Cardinal, playboy on trial over lost donations
A Swiss playboy, a femme fatale spy and a powerful Italian cardinal are preparing to stand trial in a Vatican corruption inquiry that has changed the way the Holy See conducts criminal justice.
Cardinal Angelo Becciu, 73, once one of Pope Francis’s closest confidantes, is accused of not only siphoning off at least € 100,000 ($168,800) from Vatican funds, but also of trying to sabotage the wider investigation that landed him and nine other defendants on the dock.
The case centres on a botched real estate deal involving a former Harrods warehouse converted into upmarket flats, on which the Vatican lost an undisclosed figure, running into millions of pounds, mostly coming from donations to Peter’s Pence, the papal charity fund.
When the trial begins on Wednesday it will be the first time a cardinal has faced charges at a Vatican criminal court, thanks to a recent papal reform that stripped them of the privilege to be judged only by their peers, rather than professional judges.
In their 487-page indictment prosecutors claim to have uncovered “a rotten, predatory and lucrative system” that let Vatican donations be used “as a sort of ATM”.

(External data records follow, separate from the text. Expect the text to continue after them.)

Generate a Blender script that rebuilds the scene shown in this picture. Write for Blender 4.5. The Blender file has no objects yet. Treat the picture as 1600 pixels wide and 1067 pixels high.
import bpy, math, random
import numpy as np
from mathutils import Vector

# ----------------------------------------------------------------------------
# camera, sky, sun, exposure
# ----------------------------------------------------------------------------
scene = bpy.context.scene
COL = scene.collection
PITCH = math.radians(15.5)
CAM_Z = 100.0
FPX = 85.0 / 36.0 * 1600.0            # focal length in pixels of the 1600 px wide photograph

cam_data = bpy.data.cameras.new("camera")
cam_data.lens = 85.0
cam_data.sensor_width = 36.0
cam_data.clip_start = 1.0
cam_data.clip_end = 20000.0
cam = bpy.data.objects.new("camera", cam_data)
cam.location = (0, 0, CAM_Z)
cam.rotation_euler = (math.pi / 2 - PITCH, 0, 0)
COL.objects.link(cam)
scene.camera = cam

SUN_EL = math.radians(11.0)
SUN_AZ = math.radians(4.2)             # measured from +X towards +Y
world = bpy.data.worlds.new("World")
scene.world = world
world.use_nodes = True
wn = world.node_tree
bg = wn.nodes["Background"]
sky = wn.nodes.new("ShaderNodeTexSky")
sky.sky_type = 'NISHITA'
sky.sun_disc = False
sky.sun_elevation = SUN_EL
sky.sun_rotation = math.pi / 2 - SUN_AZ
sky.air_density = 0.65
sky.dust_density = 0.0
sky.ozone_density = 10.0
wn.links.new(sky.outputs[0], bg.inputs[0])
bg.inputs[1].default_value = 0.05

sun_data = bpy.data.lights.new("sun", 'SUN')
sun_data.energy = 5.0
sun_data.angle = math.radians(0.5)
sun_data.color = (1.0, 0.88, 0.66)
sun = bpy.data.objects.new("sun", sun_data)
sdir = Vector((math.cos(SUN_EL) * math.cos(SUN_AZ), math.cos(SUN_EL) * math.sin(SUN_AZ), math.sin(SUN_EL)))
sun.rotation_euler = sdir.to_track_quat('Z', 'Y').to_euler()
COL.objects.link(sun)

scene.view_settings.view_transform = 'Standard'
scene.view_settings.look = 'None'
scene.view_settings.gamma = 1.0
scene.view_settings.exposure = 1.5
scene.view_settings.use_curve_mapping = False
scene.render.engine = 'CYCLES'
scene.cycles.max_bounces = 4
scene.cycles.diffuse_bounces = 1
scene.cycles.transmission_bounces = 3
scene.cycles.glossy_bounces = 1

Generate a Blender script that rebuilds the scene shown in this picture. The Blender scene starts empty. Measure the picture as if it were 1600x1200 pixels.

Other defendants include Raffaele Mincione, a playboy Italian financier once engaged to model Heather Mills before she married then divorced Sir Paul McCartney; Cecilia Marogna, an Italian intelligence expert nicknamed the Vatican’s Mata Hari; and Fabrizio Tirabassi, a Vatican accountant found to have a Swiss bank account with
1.3 million and precious coins and medals worth 8.5 million.